GOAL >>
Copy each line below that includes "Python".

[Dataset items]
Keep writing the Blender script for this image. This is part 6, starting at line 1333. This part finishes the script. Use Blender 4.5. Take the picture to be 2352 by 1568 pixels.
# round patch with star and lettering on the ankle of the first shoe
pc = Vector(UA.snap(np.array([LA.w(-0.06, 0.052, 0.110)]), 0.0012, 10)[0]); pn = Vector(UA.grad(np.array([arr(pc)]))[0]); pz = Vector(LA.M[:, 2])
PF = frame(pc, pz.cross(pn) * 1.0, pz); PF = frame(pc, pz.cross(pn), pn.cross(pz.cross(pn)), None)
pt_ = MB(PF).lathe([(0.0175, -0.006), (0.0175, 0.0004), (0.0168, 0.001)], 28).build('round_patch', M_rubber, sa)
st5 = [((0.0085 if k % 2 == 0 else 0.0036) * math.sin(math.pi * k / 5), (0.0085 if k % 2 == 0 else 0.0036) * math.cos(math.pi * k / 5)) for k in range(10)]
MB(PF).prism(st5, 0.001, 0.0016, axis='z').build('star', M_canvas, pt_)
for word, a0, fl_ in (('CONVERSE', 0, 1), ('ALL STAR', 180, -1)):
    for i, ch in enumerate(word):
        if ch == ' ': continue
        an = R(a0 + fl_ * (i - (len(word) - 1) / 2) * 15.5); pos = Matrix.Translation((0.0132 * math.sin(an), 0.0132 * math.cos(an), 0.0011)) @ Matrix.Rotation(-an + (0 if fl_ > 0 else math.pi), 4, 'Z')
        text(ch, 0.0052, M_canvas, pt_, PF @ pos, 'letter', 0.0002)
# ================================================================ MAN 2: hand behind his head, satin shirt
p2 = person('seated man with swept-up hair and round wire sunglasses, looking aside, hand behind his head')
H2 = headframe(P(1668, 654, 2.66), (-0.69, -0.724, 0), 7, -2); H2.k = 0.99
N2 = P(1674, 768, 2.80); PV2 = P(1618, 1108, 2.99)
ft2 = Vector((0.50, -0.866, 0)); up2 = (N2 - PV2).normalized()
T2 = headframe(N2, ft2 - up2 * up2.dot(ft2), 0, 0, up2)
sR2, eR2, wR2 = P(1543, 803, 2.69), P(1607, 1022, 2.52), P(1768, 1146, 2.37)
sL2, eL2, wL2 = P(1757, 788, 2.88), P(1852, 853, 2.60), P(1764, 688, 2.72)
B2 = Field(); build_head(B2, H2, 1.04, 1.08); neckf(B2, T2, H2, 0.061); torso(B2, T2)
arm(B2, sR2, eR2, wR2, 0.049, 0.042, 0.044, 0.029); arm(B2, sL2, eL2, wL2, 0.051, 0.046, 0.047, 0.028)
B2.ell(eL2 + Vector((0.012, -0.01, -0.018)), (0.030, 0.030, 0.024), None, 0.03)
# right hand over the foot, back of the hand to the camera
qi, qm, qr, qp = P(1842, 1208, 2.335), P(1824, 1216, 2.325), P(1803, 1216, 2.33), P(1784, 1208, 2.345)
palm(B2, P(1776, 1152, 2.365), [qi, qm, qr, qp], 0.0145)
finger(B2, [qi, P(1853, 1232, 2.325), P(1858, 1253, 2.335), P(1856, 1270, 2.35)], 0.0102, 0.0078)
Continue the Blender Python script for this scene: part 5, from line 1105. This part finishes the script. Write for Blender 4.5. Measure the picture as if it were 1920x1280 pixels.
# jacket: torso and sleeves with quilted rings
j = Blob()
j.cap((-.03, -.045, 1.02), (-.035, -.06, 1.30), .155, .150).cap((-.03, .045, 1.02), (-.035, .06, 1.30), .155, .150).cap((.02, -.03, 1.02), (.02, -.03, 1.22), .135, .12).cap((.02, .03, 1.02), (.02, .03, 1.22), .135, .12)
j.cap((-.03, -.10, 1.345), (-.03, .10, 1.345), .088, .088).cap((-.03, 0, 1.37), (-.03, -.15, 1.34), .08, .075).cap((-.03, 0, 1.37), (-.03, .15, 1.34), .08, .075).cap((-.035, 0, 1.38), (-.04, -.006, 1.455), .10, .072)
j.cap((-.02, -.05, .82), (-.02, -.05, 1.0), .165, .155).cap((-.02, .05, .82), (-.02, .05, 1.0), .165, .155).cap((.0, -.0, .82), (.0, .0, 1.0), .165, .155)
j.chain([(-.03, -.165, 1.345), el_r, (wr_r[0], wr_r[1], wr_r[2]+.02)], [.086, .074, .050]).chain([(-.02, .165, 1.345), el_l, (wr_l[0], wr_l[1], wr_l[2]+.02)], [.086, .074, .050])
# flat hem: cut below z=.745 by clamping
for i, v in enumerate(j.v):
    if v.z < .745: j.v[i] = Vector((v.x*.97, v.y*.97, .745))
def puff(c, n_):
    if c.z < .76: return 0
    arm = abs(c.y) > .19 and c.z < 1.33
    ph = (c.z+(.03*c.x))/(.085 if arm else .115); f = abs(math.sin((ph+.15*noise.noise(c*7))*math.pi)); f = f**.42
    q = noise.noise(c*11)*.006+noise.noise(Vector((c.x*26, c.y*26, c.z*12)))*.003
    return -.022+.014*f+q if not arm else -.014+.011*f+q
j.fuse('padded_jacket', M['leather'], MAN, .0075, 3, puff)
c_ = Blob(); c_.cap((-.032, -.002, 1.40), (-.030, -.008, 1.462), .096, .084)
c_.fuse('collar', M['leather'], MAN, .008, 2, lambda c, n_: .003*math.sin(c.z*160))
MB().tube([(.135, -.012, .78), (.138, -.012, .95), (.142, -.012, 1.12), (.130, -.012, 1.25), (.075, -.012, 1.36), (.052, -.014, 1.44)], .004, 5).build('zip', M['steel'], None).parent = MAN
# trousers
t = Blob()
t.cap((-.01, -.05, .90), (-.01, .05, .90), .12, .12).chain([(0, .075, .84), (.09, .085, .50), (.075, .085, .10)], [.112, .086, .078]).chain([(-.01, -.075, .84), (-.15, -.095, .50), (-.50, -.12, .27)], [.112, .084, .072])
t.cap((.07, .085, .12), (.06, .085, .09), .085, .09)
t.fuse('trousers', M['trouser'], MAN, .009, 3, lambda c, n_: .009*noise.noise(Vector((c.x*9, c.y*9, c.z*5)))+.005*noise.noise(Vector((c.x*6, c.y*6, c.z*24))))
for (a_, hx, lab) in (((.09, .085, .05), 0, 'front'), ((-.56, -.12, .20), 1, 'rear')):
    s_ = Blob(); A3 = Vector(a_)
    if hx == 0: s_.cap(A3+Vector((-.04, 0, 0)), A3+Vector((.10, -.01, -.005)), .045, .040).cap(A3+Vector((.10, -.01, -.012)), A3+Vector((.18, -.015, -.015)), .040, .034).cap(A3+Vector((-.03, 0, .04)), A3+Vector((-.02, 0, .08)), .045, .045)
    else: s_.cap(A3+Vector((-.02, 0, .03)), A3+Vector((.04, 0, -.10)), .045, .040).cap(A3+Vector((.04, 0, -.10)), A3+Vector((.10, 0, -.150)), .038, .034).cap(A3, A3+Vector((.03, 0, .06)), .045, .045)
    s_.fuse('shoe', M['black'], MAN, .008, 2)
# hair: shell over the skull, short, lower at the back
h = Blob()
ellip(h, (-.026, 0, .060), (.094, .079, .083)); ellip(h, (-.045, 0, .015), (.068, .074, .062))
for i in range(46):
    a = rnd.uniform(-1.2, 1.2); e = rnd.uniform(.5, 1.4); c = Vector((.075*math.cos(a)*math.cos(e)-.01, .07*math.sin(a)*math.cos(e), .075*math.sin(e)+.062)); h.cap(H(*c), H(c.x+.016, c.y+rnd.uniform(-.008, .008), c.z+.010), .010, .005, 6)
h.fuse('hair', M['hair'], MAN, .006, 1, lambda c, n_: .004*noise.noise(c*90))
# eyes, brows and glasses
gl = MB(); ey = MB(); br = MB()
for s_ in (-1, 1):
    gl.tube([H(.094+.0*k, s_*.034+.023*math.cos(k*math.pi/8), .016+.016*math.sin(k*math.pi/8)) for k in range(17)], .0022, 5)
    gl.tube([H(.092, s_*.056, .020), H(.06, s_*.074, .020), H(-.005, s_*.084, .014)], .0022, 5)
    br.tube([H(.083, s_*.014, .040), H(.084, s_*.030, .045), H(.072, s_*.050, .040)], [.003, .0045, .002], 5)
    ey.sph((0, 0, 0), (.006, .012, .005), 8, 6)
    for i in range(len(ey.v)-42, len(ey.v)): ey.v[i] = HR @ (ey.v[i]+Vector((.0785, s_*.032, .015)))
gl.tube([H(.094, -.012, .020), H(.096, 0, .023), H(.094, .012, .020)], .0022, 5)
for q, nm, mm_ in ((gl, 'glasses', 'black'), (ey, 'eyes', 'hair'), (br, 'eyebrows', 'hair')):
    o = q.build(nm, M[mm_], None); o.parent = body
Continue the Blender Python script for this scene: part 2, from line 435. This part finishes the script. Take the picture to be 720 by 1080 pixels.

OUTPUT BELOW >>
Continue the Blender Python script for this scene: part 5, from line 1105. This part finishes the script. Write for Blender 4.5. Measure the picture as if it were 1920x1280 pixels.
Continue the Blender Python script for this scene: part 2, from line 435. This part finishes the script. Take the picture to be 720 by 1080 pixels.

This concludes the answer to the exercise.